TASK PROMPT:
Below is a listing; reproduce each line of it exactly.
########################################
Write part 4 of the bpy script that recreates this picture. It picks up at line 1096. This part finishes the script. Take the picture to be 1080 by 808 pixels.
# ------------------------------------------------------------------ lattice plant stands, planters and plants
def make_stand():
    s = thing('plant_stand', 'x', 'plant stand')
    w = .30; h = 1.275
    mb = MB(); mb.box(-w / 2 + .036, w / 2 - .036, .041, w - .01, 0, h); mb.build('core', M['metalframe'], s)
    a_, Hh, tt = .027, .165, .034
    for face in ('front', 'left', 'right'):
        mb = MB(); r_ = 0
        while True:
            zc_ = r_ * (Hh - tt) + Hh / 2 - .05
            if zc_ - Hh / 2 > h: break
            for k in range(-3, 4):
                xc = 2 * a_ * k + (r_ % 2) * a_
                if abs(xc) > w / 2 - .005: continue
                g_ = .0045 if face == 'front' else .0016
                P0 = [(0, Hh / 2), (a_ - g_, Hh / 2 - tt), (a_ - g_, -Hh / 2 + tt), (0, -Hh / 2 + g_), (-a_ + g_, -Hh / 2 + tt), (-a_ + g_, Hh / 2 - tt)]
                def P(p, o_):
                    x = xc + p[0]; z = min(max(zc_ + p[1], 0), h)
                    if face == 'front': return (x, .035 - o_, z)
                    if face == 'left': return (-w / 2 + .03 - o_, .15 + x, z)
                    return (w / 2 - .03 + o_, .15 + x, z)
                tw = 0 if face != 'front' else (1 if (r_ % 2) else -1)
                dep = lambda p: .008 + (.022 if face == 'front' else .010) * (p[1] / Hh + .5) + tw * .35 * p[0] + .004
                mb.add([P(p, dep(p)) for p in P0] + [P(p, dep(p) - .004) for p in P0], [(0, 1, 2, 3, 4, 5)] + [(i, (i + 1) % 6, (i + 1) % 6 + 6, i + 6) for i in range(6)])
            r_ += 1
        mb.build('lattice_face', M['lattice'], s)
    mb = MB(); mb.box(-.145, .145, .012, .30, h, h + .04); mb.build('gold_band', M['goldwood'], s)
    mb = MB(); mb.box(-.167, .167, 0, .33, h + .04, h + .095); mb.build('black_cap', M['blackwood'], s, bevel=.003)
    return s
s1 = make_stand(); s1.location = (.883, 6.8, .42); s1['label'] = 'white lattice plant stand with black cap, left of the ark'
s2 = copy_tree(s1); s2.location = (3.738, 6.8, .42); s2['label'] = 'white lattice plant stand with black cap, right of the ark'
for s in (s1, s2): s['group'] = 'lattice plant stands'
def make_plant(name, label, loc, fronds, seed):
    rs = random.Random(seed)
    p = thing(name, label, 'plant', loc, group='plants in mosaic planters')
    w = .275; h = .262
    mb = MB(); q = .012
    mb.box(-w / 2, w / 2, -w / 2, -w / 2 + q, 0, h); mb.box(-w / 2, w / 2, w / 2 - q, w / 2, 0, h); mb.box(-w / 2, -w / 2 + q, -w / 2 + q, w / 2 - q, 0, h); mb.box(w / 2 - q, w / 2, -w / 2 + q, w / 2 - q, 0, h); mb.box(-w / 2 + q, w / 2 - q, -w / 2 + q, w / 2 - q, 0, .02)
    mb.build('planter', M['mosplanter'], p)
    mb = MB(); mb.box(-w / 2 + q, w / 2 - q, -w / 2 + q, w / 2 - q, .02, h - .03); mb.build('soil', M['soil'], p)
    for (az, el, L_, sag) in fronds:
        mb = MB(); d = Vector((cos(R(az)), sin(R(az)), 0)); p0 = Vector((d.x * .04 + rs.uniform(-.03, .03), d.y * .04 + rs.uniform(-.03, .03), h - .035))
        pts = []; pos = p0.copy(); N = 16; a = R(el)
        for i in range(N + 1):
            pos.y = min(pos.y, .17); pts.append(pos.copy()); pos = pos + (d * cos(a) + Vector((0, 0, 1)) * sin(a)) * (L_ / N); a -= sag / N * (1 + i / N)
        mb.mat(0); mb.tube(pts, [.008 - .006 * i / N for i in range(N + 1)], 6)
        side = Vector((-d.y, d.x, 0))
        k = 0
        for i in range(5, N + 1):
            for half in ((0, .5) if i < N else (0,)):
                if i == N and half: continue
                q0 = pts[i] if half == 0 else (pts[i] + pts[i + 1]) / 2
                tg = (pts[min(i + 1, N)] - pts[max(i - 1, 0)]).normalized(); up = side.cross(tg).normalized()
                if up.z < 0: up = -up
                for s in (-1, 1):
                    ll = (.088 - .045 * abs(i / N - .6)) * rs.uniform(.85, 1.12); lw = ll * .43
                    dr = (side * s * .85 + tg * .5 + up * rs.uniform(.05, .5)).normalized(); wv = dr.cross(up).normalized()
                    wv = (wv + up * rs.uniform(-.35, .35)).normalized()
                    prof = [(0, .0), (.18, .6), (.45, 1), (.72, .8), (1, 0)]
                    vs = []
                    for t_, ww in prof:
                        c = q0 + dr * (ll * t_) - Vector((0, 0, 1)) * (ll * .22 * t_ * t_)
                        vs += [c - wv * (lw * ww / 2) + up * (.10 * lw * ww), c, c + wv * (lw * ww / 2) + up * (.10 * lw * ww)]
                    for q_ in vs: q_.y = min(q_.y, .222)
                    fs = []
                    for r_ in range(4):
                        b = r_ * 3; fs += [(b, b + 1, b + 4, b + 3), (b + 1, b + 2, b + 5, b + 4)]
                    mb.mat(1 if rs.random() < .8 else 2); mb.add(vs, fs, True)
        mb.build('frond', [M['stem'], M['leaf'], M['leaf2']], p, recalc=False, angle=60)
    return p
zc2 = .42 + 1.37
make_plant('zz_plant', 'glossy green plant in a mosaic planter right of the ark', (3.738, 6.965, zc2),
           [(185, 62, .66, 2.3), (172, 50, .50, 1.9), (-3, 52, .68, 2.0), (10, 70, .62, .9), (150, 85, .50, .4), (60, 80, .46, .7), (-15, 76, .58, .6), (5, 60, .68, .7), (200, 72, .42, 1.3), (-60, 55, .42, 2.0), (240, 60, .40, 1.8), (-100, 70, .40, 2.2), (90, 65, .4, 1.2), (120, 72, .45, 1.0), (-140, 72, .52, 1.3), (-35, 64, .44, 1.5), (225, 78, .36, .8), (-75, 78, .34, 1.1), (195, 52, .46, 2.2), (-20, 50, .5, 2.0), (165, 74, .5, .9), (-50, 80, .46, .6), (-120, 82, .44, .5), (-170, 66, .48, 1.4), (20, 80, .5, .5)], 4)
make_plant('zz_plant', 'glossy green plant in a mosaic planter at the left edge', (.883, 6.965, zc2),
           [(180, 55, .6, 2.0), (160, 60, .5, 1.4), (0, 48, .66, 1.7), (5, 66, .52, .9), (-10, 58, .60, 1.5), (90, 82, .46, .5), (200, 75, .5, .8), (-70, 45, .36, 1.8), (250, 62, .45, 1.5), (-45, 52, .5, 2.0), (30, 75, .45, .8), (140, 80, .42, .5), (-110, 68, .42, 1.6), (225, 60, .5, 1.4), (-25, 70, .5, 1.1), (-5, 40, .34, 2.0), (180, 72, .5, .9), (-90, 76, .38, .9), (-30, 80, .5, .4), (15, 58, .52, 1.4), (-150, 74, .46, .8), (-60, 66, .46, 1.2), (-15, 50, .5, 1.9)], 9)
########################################
TASK ANSWER:
Write part 4 of the bpy script that recreates this picture. It picks up at line 1096. This part finishes the script. Take the picture to be 1080 by 808 pixels.
# ------------------------------------------------------------------ lattice plant stands, planters and plants
def make_stand():
    s = thing('plant_stand', 'x', 'plant stand')
    w = .30; h = 1.275
    mb = MB(); mb.box(-w / 2 + .036, w / 2 - .036, .041, w - .01, 0, h); mb.build('core', M['metalframe'], s)
    a_, Hh, tt = .027, .165, .034
    for face in ('front', 'left', 'right'):
        mb = MB(); r_ = 0
        while True:
            zc_ = r_ * (Hh - tt) + Hh / 2 - .05
            if zc_ - Hh / 2 > h: break
            for k in range(-3, 4):
                xc = 2 * a_ * k + (r_ % 2) * a_
                if abs(xc) > w / 2 - .005: continue
                g_ = .0045 if face == 'front' else .0016
                P0 = [(0, Hh / 2), (a_ - g_, Hh / 2 - tt), (a_ - g_, -Hh / 2 + tt), (0, -Hh / 2 + g_), (-a_ + g_, -Hh / 2 + tt), (-a_ + g_, Hh / 2 - tt)]
                def P(p, o_):
                    x = xc + p[0]; z = min(max(zc_ + p[1], 0), h)
                    if face == 'front': return (x, .035 - o_, z)
                    if face == 'left': return (-w / 2 + .03 - o_, .15 + x, z)
                    return (w / 2 - .03 + o_, .15 + x, z)
                tw = 0 if face != 'front' else (1 if (r_ % 2) else -1)
                dep = lambda p: .008 + (.022 if face == 'front' else .010) * (p[1] / Hh + .5) + tw * .35 * p[0] + .004
                mb.add([P(p, dep(p)) for p in P0] + [P(p, dep(p) - .004) for p in P0], [(0, 1, 2, 3, 4, 5)] + [(i, (i + 1) % 6, (i + 1) % 6 + 6, i + 6) for i in range(6)])
            r_ += 1
        mb.build('lattice_face', M['lattice'], s)
    mb = MB(); mb.box(-.145, .145, .012, .30, h, h + .04); mb.build('gold_band', M['goldwood'], s)
    mb = MB(); mb.box(-.167, .167, 0, .33, h + .04, h + .095); mb.build('black_cap', M['blackwood'], s, bevel=.003)
    return s
s1 = make_stand(); s1.location = (.883, 6.8, .42); s1['label'] = 'white lattice plant stand with black cap, left of the ark'
s2 = copy_tree(s1); s2.location = (3.738, 6.8, .42); s2['label'] = 'white lattice plant stand with black cap, right of the ark'
for s in (s1, s2): s['group'] = 'lattice plant stands'
def make_plant(name, label, loc, fronds, seed):
    rs = random.Random(seed)
    p = thing(name, label, 'plant', loc, group='plants in mosaic planters')
    w = .275; h = .262
    mb = MB(); q = .012
    mb.box(-w / 2, w / 2, -w / 2, -w / 2 + q, 0, h); mb.box(-w / 2, w / 2, w / 2 - q, w / 2, 0, h); mb.box(-w / 2, -w / 2 + q, -w / 2 + q, w / 2 - q, 0, h); mb.box(w / 2 - q, w / 2, -w / 2 + q, w / 2 - q, 0, h); mb.box(-w / 2 + q, w / 2 - q, -w / 2 + q, w / 2 - q, 0, .02)
    mb.build('planter', M['mosplanter'], p)
    mb = MB(); mb.box(-w / 2 + q, w / 2 - q, -w / 2 + q, w / 2 - q, .02, h - .03); mb.build('soil', M['soil'], p)
    for (az, el, L_, sag) in fronds:
        mb = MB(); d = Vector((cos(R(az)), sin(R(az)), 0)); p0 = Vector((d.x * .04 + rs.uniform(-.03, .03), d.y * .04 + rs.uniform(-.03, .03), h - .035))
        pts = []; pos = p0.copy(); N = 16; a = R(el)
        for i in range(N + 1):
            pos.y = min(pos.y, .17); pts.append(pos.copy()); pos = pos + (d * cos(a) + Vector((0, 0, 1)) * sin(a)) * (L_ / N); a -= sag / N * (1 + i / N)
        mb.mat(0); mb.tube(pts, [.008 - .006 * i / N for i in range(N + 1)], 6)
        side = Vector((-d.y, d.x, 0))
        k = 0
        for i in range(5, N + 1):
            for half in ((0, .5) if i < N else (0,)):
                if i == N and half: continue
                q0 = pts[i] if half == 0 else (pts[i] + pts[i + 1]) / 2
                tg = (pts[min(i + 1, N)] - pts[max(i - 1, 0)]).normalized(); up = side.cross(tg).normalized()
                if up.z < 0: up = -up
                for s in (-1, 1):
                    ll = (.088 - .045 * abs(i / N - .6)) * rs.uniform(.85, 1.12); lw = ll * .43
                    dr = (side * s * .85 + tg * .5 + up * rs.uniform(.05, .5)).normalized(); wv = dr.cross(up).normalized()
                    wv = (wv + up * rs.uniform(-.35, .35)).normalized()
                    prof = [(0, .0), (.18, .6), (.45, 1), (.72, .8), (1, 0)]
                    vs = []
                    for t_, ww in prof:
                        c = q0 + dr * (ll * t_) - Vector((0, 0, 1)) * (ll * .22 * t_ * t_)
                        vs += [c - wv * (lw * ww / 2) + up * (.10 * lw * ww), c, c + wv * (lw * ww / 2) + up * (.10 * lw * ww)]
                    for q_ in vs: q_.y = min(q_.y, .222)
                    fs = []
                    for r_ in range(4):
                        b = r_ * 3; fs += [(b, b + 1, b + 4, b + 3), (b + 1, b + 2, b + 5, b + 4)]
                    mb.mat(1 if rs.random() < .8 else 2); mb.add(vs, fs, True)
        mb.build('frond', [M['stem'], M['leaf'], M['leaf2']], p, recalc=False, angle=60)
    return p
zc2 = .42 + 1.37
make_plant('zz_plant', 'glossy green plant in a mosaic planter right of the ark', (3.738, 6.965, zc2),
           [(185, 62, .66, 2.3), (172, 50, .50, 1.9), (-3, 52, .68, 2.0), (10, 70, .62, .9), (150, 85, .50, .4), (60, 80, .46, .7), (-15, 76, .58, .6), (5, 60, .68, .7), (200, 72, .42, 1.3), (-60, 55, .42, 2.0), (240, 60, .40, 1.8), (-100, 70, .40, 2.2), (90, 65, .4, 1.2), (120, 72, .45, 1.0), (-140, 72, .52, 1.3), (-35, 64, .44, 1.5), (225, 78, .36, .8), (-75, 78, .34, 1.1), (195, 52, .46, 2.2), (-20, 50, .5, 2.0), (165, 74, .5, .9), (-50, 80, .46, .6), (-120, 82, .44, .5), (-170, 66, .48, 1.4), (20, 80, .5, .5)], 4)
make_plant('zz_plant', 'glossy green plant in a mosaic planter at the left edge', (.883, 6.965, zc2),
           [(180, 55, .6, 2.0), (160, 60, .5, 1.4), (0, 48, .66, 1.7), (5, 66, .52, .9), (-10, 58, .60, 1.5), (90, 82, .46, .5), (200, 75, .5, .8), (-70, 45, .36, 1.8), (250, 62, .45, 1.5), (-45, 52, .5, 2.0), (30, 75, .45, .8), (140, 80, .42, .5), (-110, 68, .42, 1.6), (225, 60, .5, 1.4), (-25, 70, .5, 1.1), (-5, 40, .34, 2.0), (180, 72, .5, .9), (-90, 76, .38, .9), (-30, 80, .5, .4), (15, 58, .52, 1.4), (-150, 74, .46, .8), (-60, 66, .46, 1.2), (-15, 50, .5, 1.9)], 9)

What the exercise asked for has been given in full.